## Problem to work on
Without the pictures, extract every line from the start of the material to the line containing "for x in np.linspace(5, Lg", both ends included.

Begin Stored records

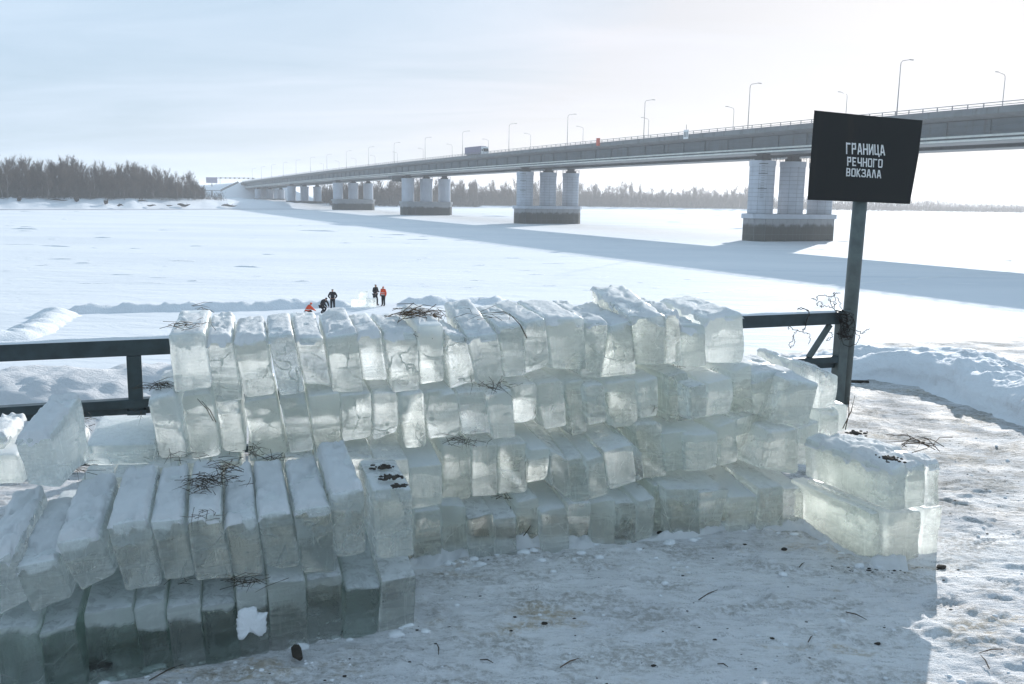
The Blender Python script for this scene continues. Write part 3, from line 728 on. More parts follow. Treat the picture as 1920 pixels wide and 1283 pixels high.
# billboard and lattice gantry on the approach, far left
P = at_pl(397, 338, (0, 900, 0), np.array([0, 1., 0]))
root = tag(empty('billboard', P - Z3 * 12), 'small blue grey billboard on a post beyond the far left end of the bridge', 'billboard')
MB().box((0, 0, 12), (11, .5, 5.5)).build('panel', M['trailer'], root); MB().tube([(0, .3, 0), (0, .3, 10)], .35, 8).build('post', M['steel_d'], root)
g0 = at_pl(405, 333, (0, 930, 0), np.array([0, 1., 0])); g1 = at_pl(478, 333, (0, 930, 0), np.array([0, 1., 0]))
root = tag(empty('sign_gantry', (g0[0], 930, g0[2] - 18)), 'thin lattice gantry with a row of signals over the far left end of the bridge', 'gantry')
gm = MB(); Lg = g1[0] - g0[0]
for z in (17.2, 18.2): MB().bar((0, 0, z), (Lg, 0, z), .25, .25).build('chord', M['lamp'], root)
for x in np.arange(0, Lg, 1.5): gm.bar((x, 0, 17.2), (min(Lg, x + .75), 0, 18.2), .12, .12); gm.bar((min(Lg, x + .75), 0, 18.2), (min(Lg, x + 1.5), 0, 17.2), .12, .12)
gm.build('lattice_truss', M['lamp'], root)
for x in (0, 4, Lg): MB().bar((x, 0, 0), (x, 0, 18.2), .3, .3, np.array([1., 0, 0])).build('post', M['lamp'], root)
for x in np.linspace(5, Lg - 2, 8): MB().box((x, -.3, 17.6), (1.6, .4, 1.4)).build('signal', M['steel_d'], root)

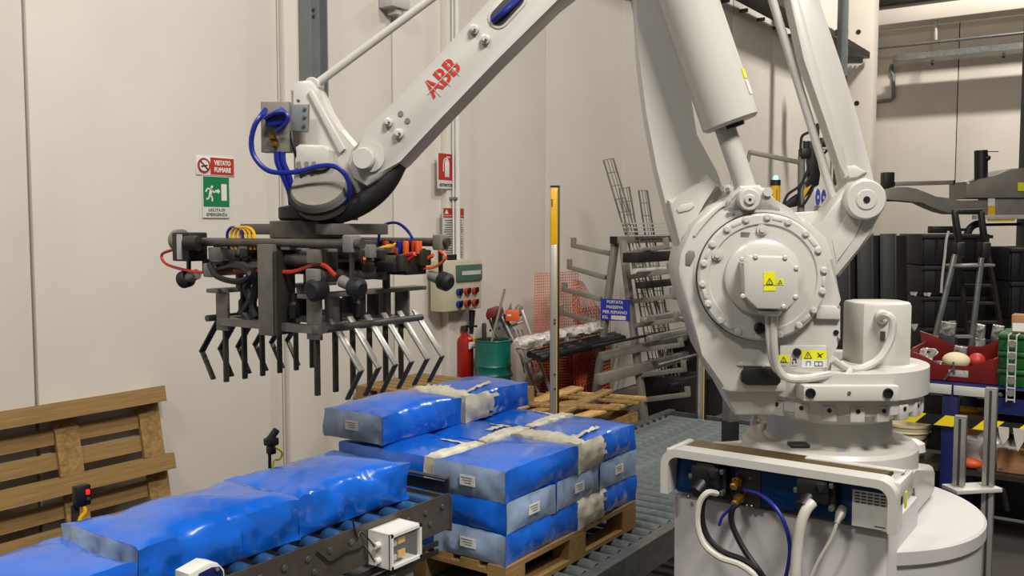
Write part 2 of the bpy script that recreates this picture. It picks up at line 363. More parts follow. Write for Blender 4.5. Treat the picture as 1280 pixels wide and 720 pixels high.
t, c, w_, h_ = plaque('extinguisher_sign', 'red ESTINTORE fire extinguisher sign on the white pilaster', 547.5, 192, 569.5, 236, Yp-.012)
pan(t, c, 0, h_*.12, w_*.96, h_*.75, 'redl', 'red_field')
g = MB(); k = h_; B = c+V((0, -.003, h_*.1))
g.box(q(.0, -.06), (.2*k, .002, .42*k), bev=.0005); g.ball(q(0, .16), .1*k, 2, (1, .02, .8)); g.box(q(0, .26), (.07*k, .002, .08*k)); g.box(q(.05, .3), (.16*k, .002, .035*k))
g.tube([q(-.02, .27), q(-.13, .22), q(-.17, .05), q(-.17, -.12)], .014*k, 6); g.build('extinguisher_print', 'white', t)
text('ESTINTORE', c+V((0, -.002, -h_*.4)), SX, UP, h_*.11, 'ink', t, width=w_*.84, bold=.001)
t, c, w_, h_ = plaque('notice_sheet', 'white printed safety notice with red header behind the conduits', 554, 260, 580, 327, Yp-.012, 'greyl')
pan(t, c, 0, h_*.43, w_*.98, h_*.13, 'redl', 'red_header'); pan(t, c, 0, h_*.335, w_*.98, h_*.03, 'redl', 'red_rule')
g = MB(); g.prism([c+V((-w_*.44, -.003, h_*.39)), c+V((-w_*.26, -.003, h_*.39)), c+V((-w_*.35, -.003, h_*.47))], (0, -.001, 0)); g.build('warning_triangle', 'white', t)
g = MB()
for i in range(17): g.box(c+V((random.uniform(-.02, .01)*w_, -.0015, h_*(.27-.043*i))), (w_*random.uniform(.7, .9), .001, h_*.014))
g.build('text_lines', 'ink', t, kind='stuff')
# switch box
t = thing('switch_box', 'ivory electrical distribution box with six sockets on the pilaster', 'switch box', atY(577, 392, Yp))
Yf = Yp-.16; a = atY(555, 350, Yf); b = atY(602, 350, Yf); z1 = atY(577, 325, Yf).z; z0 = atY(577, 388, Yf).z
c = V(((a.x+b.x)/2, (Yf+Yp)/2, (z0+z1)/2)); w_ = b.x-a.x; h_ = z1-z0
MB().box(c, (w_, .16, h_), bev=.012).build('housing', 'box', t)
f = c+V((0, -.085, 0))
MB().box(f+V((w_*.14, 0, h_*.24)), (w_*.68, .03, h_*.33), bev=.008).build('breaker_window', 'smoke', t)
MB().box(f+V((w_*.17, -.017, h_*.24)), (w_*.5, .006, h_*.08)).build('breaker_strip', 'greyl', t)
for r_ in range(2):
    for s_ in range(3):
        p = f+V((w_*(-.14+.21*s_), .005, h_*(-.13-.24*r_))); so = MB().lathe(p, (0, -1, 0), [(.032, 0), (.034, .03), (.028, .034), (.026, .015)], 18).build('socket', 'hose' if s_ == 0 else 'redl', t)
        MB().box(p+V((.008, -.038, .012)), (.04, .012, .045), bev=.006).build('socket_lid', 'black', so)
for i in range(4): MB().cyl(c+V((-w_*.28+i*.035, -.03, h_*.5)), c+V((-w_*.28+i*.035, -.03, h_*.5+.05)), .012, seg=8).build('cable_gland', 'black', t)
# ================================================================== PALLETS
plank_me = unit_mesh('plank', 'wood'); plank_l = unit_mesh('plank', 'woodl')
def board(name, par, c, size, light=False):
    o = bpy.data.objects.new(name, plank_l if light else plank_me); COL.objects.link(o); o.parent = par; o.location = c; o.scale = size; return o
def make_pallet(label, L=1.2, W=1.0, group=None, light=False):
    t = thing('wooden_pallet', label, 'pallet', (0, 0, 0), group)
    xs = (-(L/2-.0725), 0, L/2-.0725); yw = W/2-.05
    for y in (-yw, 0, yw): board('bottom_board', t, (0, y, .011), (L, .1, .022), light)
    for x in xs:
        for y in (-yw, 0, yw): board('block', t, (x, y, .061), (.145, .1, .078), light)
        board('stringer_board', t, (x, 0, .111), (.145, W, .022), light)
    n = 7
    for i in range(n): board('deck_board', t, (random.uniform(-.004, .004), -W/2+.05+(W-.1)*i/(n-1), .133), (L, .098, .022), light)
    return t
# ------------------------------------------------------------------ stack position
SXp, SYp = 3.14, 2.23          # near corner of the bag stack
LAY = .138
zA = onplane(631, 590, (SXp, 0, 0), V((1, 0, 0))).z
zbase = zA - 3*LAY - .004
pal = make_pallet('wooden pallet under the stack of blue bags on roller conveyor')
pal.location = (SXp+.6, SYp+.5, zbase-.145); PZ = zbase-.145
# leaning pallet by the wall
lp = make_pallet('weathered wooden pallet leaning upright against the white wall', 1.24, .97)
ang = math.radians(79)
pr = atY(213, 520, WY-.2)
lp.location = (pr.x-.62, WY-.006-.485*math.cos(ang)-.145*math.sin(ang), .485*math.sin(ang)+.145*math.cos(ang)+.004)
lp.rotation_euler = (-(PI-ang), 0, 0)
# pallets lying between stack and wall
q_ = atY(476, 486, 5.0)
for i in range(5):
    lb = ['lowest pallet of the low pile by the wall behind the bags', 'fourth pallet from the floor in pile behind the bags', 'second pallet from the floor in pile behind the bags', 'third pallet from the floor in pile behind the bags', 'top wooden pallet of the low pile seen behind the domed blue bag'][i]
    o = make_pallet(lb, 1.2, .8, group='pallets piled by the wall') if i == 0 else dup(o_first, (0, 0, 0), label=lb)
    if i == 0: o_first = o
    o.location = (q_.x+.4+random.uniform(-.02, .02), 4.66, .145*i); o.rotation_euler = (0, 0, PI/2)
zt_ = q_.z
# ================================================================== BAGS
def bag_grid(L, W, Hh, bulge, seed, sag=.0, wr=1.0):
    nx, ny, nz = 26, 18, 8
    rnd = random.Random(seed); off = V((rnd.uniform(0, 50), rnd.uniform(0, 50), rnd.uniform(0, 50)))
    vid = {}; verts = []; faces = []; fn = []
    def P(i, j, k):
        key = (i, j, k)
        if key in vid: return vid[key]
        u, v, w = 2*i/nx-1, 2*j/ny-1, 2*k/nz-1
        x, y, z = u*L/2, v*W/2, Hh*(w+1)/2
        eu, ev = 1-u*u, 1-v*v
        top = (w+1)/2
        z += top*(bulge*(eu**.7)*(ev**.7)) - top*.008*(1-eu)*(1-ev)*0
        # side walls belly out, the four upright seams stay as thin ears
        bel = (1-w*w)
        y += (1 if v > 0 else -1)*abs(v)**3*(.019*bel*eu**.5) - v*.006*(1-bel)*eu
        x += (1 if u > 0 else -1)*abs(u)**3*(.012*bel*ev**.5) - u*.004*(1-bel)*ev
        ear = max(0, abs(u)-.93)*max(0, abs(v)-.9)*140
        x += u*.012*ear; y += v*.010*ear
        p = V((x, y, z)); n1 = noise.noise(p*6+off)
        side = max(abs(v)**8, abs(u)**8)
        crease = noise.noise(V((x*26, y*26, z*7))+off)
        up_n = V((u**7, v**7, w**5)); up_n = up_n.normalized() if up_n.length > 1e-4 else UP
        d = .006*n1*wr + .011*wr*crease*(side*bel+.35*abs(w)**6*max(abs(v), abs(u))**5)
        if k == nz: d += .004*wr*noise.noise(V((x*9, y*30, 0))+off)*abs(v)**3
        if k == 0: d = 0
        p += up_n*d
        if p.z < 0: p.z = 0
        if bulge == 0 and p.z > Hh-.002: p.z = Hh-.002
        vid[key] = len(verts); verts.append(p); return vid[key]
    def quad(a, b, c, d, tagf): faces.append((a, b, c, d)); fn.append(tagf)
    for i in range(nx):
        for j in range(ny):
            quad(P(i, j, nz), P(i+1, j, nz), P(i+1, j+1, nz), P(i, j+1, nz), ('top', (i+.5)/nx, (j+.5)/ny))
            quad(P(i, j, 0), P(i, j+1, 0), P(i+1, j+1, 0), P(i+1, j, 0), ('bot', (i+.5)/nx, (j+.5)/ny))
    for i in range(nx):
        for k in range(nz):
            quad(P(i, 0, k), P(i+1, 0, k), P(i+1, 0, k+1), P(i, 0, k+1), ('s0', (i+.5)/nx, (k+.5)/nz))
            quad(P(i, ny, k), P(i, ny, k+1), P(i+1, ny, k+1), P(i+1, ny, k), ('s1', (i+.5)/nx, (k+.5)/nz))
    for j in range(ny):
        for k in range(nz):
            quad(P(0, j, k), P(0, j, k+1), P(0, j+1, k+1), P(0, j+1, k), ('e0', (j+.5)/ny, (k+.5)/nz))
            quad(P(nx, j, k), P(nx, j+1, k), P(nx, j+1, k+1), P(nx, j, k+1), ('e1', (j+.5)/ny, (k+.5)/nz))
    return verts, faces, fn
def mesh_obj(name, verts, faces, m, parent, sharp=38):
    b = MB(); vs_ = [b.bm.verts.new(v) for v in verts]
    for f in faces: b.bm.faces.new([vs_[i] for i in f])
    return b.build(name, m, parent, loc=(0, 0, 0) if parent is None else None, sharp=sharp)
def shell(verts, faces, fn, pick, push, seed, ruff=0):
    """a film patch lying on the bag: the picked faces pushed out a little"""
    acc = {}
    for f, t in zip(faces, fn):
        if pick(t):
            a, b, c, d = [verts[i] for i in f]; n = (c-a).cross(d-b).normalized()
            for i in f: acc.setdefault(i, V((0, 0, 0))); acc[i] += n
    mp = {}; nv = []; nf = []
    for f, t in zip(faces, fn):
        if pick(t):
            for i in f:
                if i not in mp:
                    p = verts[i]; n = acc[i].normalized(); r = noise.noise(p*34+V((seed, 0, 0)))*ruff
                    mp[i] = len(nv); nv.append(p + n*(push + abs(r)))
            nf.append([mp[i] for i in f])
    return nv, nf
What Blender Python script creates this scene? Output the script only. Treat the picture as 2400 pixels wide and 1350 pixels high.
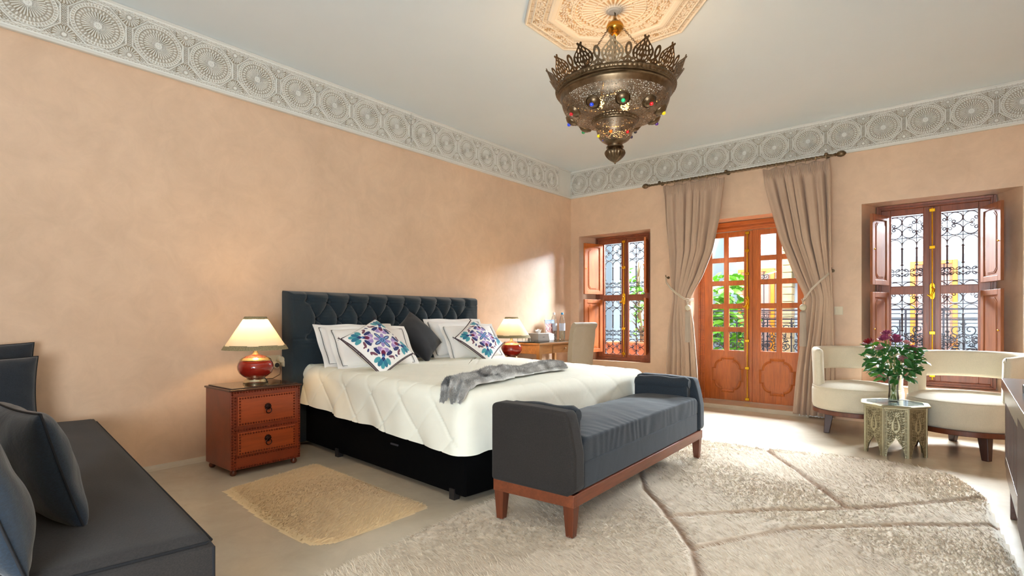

End Stored records

## Written response
The Blender Python script for this scene continues. Write part 3, from line 728 on. More parts follow. Treat the picture as 1920 pixels wide and 1283 pixels high.
# billboard and lattice gantry on the approach, far left
P = at_pl(397, 338, (0, 900, 0), np.array([0, 1., 0]))
root = tag(empty('billboard', P - Z3 * 12), 'small blue grey billboard on a post beyond the far left end of the bridge', 'billboard')
MB().box((0, 0, 12), (11, .5, 5.5)).build('panel', M['trailer'], root); MB().tube([(0, .3, 0), (0, .3, 10)], .35, 8).build('post', M['steel_d'], root)
g0 = at_pl(405, 333, (0, 930, 0), np.array([0, 1., 0])); g1 = at_pl(478, 333, (0, 930, 0), np.array([0, 1., 0]))
root = tag(empty('sign_gantry', (g0[0], 930, g0[2] - 18)), 'thin lattice gantry with a row of signals over the far left end of the bridge', 'gantry')
gm = MB(); Lg = g1[0] - g0[0]
for z in (17.2, 18.2): MB().bar((0, 0, z), (Lg, 0, z), .25, .25).build('chord', M['lamp'], root)
for x in np.arange(0, Lg, 1.5): gm.bar((x, 0, 17.2), (min(Lg, x + .75), 0, 18.2), .12, .12); gm.bar((min(Lg, x + .75), 0, 18.2), (min(Lg, x + 1.5), 0, 17.2), .12, .12)
gm.build('lattice_truss', M['lamp'], root)
for x in (0, 4, Lg): MB().bar((x, 0, 0), (x, 0, 18.2), .3, .3, np.array([1., 0, 0])).build('post', M['lamp'], root)
for x in np.linspace(5, Lg - 2, 8): MB().box((x, -.3, 17.6), (1.6, .4, 1.4)).build('signal', M['steel_d'], root)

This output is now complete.